- **WHAT YOU HAVE TO DO**:
Where a line of the listing below includes the word "were", reproduce that line.

----- DATASET CONTENT -----

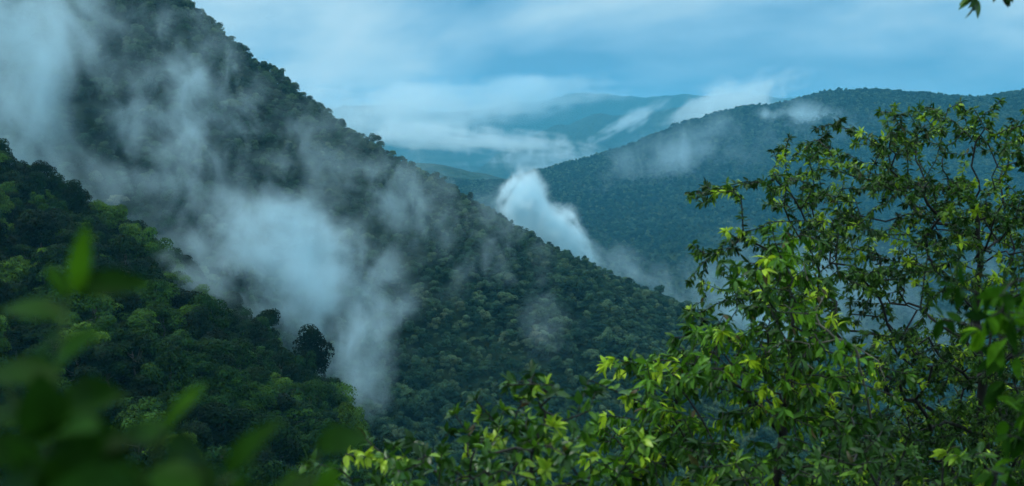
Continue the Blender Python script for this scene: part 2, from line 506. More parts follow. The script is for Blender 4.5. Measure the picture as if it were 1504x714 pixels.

-----
----- DATASET CONTENT -----

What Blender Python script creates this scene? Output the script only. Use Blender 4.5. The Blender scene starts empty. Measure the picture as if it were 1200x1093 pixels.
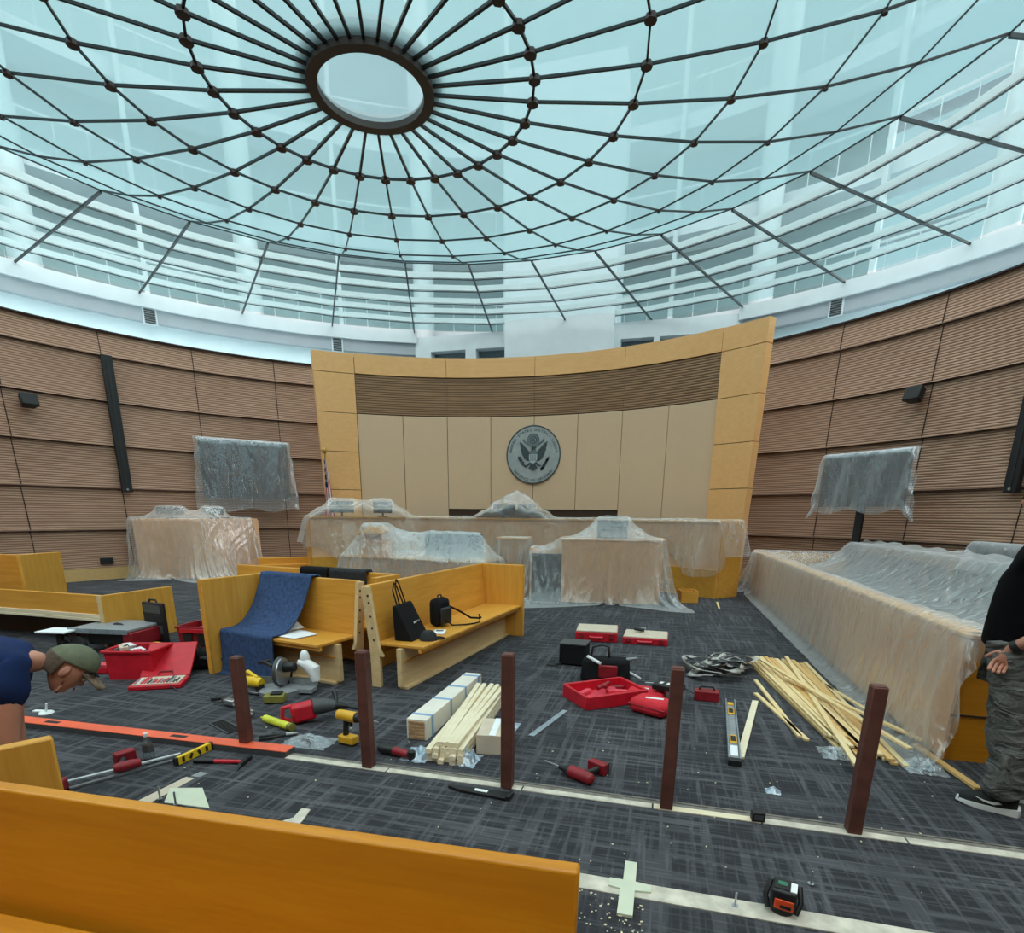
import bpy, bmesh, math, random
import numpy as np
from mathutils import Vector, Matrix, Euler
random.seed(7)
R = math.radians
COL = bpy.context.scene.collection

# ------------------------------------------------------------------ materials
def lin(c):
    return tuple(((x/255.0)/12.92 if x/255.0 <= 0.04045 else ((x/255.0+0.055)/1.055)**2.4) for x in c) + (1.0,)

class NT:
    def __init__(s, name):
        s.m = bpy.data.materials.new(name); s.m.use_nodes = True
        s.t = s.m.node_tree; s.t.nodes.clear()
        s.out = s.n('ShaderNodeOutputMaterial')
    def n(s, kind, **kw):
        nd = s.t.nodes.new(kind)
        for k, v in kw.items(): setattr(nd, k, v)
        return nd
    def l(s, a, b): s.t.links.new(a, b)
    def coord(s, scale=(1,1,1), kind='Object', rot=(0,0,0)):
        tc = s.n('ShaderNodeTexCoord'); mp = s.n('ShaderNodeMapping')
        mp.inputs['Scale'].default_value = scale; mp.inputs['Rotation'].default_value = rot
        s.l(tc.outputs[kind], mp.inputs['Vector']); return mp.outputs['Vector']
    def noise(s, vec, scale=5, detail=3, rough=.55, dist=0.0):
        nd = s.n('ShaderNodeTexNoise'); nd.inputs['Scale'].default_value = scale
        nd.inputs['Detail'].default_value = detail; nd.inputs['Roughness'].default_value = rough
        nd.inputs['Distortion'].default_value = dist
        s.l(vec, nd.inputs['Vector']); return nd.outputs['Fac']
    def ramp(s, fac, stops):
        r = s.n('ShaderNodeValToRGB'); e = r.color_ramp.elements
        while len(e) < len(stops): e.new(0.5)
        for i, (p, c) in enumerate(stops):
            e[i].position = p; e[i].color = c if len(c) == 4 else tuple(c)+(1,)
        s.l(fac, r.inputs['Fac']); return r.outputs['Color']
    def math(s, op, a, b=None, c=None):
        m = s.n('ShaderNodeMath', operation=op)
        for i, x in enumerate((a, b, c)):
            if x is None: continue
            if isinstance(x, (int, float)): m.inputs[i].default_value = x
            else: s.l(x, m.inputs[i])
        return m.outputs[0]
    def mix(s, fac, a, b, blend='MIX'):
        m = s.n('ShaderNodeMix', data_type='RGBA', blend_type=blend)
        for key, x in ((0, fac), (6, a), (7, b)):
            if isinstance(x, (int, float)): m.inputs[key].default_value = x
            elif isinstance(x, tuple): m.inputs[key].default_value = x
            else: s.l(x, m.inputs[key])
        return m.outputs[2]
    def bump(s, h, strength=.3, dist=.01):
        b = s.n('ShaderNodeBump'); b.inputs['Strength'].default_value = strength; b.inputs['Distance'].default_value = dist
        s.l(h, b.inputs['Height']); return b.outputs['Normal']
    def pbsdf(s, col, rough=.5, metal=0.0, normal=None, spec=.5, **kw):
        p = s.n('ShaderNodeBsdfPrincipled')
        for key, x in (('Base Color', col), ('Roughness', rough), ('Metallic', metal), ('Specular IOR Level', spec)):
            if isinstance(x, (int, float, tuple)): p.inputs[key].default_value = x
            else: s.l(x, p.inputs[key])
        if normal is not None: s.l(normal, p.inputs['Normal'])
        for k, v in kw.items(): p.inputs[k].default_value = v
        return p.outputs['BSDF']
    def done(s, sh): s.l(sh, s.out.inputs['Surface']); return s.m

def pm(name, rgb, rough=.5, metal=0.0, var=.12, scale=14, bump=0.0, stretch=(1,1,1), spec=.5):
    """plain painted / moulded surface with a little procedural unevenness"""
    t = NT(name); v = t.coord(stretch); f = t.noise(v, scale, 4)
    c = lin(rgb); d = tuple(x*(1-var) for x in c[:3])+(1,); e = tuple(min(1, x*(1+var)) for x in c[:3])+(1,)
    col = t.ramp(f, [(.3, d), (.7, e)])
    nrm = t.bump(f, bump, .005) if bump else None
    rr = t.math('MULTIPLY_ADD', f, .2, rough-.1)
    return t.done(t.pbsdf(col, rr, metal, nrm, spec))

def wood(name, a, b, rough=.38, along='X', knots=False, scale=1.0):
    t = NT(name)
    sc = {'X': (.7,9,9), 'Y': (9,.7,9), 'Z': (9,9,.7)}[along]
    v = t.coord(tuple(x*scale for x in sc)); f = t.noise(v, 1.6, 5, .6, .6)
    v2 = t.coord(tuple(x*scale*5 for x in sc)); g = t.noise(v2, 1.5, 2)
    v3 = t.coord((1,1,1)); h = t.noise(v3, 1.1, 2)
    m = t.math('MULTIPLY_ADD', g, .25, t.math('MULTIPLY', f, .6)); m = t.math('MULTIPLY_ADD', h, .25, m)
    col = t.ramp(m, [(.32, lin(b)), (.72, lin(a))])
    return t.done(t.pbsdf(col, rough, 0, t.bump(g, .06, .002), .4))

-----

- **RESPONSE TO THIS TASK**:
Continue the Blender Python script for this scene: part 2, from line 506. More parts follow. The script is for Blender 4.5. Measure the picture as if it were 1504x714 pixels.
What Blender Python script creates this scene? Output the script only. Use Blender 4.5. The Blender scene starts empty. Measure the picture as if it were 1200x1093 pixels.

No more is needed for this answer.